Desapruebo lo que dices, pero defiendo tu derecho a decirlo

El rincón del moralista   el blog de Aurelio Arteta

 

Bastante próximo a convertirse en un tópico de las sociedades democráticas (pluralistas, tolerantes) se halla aquel dicho célebre, atribuído a Voltaire, de que «no comparto lo que dices, pero defenderé hasta la muerte tu derecho a decirlo«. Aun estando en desacuerdo con la tesis de quien por sostenerla sufre persecución o amenaza, uno mostraría su total disposición a apoyar la libre expresión de ese pensamiento del que discrepa. En múltiples coyunturas, sin duda ninguna, semejante actitud merece el aplauso ciudadano. Pero no en todas, como trataré de explicar.

 

Pues ese talante de apariencia tan exquisita, como no quiera entrar en más averiguaciones sobre eso reprimido cuya expresión se prohíbe,  podría  desviarse de lo que importa y caer en plena aberración moral. Quiénes sean los injustos perseguidores y quiénes los injustamente perseguidos, eso lo dirá el análisis moral (además del legal) de las tesis o demandas cuestionadas. Antes de prestarse a defender el supuesto derecho a decir lo que sea, pese a que desaprobemos lo dicho, habrá que procurar dejar bien sentadas las razones de nuestra desaprobación. Si un grupo político mantiene en su ideología y programa de acción que hay gentes en su comunidad que deben marcharse o ser eliminadas, ¿podemos contemplar eso como si fuera un punto de vista más entre otros, con el mismo derecho que los demás a ser oído y considerado en  la escena pública? Si semejante punto de vista no debe ser asumido o representado políticamente en modo alguno, quienes lo secundan ¿seguirán gozando del  derecho a ser escuchados en tanto que conciudadanos? No, ya no vale aplicarles aquella reflexión del ilustrado francés, puesto que en modo alguno cabe reconocerles legitimidad para expresar lo que expresan. En tal caso, su pregonado derecho a proclamarlo. La iniquidad de la meta que ese propósito pretende y de los sentimientos que infunde no merecerían el derecho a la libertad de expresión.

 

De suerte que esta libertad puede no ser lo único ni lo más crucial puesto en juego en esa coyuntura.

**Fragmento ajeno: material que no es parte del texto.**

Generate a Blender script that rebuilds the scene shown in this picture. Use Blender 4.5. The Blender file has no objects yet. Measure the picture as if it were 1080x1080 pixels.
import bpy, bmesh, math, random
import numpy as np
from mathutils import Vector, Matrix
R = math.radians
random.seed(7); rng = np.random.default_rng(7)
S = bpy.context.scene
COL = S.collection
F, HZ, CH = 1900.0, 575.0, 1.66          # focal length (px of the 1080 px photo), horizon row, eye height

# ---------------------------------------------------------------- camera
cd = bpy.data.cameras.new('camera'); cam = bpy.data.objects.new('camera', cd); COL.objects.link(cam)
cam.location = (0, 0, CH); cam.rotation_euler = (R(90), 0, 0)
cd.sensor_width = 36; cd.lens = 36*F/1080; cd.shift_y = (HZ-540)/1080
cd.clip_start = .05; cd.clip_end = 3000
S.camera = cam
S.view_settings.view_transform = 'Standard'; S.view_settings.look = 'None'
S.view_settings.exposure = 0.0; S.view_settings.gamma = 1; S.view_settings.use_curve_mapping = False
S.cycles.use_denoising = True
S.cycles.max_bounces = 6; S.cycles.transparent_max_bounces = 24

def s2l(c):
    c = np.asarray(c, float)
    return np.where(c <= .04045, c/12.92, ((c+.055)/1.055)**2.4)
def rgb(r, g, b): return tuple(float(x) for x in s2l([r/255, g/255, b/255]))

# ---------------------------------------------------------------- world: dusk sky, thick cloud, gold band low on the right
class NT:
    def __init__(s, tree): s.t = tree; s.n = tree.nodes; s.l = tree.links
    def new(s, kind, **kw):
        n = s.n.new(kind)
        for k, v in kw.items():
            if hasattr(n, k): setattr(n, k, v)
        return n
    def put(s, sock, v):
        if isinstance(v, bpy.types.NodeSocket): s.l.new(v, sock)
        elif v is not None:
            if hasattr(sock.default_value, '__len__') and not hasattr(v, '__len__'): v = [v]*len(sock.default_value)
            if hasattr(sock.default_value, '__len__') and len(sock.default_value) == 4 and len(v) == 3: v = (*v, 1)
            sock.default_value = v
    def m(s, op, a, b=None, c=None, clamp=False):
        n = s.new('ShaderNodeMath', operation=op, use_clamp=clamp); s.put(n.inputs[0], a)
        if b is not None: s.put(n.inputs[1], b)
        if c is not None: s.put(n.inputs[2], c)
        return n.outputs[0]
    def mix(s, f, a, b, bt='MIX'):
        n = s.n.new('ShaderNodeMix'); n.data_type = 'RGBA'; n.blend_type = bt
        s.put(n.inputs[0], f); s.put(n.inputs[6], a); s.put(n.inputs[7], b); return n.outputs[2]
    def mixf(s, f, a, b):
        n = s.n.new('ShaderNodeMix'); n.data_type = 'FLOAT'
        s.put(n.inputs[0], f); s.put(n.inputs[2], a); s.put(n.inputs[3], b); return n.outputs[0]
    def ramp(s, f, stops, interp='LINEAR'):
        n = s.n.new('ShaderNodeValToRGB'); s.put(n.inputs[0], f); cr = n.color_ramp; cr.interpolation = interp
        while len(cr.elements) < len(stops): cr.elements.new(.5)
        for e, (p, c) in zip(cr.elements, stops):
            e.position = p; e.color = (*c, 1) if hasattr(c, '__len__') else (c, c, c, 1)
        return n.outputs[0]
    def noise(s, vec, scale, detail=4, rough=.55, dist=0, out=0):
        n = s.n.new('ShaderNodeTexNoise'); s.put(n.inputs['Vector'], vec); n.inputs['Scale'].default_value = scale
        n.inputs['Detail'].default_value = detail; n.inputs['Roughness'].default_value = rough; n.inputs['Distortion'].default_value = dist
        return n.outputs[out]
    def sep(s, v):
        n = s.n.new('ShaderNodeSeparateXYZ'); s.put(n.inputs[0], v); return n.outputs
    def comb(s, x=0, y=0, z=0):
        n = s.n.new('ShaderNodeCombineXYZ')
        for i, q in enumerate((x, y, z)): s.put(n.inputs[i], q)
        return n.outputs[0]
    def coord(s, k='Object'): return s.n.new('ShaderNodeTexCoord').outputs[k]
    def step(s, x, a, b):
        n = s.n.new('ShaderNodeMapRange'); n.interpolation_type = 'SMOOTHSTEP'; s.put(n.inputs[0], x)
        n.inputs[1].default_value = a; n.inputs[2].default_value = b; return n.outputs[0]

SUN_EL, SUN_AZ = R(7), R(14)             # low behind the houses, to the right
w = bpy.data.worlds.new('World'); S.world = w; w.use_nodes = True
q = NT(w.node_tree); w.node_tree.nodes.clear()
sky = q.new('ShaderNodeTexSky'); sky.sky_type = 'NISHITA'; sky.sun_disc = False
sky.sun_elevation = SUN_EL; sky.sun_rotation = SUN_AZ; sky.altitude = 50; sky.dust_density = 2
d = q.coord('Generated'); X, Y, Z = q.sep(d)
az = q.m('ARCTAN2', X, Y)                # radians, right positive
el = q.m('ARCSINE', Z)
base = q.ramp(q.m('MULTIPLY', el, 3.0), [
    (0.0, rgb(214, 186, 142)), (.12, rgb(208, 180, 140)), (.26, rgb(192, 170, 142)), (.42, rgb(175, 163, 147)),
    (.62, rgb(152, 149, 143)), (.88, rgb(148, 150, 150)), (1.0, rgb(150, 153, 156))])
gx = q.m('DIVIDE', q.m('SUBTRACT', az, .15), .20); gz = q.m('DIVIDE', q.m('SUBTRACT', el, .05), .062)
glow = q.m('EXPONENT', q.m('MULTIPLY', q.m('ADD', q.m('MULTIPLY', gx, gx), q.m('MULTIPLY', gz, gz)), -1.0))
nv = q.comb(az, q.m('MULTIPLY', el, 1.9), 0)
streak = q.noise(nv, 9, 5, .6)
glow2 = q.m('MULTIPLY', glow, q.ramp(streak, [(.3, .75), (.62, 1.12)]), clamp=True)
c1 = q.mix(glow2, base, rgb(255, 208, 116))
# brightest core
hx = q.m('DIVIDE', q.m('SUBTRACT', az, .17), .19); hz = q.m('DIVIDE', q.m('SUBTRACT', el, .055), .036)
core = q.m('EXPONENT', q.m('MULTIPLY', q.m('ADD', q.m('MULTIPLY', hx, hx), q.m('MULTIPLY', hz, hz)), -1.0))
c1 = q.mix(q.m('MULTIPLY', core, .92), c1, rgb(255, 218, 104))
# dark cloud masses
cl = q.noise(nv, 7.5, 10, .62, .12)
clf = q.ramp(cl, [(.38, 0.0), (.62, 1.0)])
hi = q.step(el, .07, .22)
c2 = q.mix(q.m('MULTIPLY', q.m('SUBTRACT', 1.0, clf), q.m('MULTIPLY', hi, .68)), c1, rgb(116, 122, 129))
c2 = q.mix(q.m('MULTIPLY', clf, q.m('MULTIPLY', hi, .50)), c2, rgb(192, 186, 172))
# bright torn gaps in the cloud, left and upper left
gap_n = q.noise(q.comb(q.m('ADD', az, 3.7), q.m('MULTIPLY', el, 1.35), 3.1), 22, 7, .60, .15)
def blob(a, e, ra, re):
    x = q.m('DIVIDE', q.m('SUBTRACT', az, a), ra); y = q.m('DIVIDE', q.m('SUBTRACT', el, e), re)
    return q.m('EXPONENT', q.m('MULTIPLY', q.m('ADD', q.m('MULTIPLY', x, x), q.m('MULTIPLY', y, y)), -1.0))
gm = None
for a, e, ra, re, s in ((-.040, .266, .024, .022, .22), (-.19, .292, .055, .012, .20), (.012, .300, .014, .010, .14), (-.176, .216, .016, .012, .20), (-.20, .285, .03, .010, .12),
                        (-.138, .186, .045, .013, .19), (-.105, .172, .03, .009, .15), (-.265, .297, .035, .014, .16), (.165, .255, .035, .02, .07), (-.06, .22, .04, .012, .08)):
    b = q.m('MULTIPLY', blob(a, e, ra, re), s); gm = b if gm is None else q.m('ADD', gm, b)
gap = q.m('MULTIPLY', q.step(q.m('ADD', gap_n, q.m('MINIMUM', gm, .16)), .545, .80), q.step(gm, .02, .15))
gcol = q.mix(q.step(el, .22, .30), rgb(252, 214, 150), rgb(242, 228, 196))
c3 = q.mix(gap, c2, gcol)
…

Antes que la libertad de expresión está el análisis crítico de eso mismo que se expresa o aspira a expresarse, su verdad o falsedad prácticas, su justicia o injusticia en las circunstancias dadas. A aquel tolerante con buena conciencia importa más, sin embargo, la defensa de la abstracta libertad de pensamiento que los resultados concretos del ejercicio público de ese pensamiento y sus consecuencias normativas para la acción. El presunto solidario desdeña debatir acerca de una doctrina que, en último término, podría  justificar el recorte de las libertades o la persecución de los disidentes. Al contentarse con pregonar la libertad de expresión, la concede por igual a unos y otros, lo mismo a acosadores que a acosados. Todas las ideas son al parecer respetables, incluso las que niegan el respeto hacia las demás. Resulta a las claras contradictorio que nuestro volteriano se muestre dispuesto a dar su vida por la libre expresión de quienes, entre otras soflamas, amenazan con acabar con la libertad de expresión de sus adversarios y –si preciso fuera- hasta con su vida.

 

Según eso, ¿de qué lado este volteriano en una contienda que tiene víctimas y verdugos? Le guste o no, la respuesta es fácil en cuanto se aplica la regla de la transitividad. Piénsese en ese lugar cercano en que actúan simultáneamente una organización terrorista, un partido que la representa  en el Parlamento y otras formaciones políticas que no sólo comparten con los terroristas sus objetivos últimos, sino también sus postulados de partida. Parece entonces una brutal incoherencia que el individuo A crea fraternizar con el individuo B cuando éste es hostigado por esa organización terrorista y su entorno, mientras disculpa o apoya en la medida que fuere a esta organización. Por ejemplo, mientras A justifique e incluso vote al partido que es su portavoz e integra el conglomerado criminal, o en ocasiones secunde a otros partidos  asentados en las mismas premisas y en busca de los mismos fines…, o simplemente jamás dé señales públicas de oponerse a los presupuestos político-morales que sustentan la amenaza de la seguridad y libertades de aquel B y de muchos más. He ahí una cadena de complicidad y responsabilidad en el daño. Ese “buen” A quiere solidarizarse con las víctimas, pero sin renegar del todo de sus verdugos ni de las doctrinas que les alimentan. Le gusta estar a la vez repicando y en la procesión.

 

No hará falta insistir en que esa solidaridad pregonada hacia unos que inmediatamente se vuelve insolidaridad con respecto a los demás, por no atreverse a terciar y dirimir las mejores razones de unos o de otros, no merece respeto alguno porque tampoco merece calificarse de solidaria. En realidad, sólo busca protegerse del temor a descubrir dónde reside la justicia y, con produce la mera posibilidad de sufrir las consecuencias de un hallazgo tan comprometido.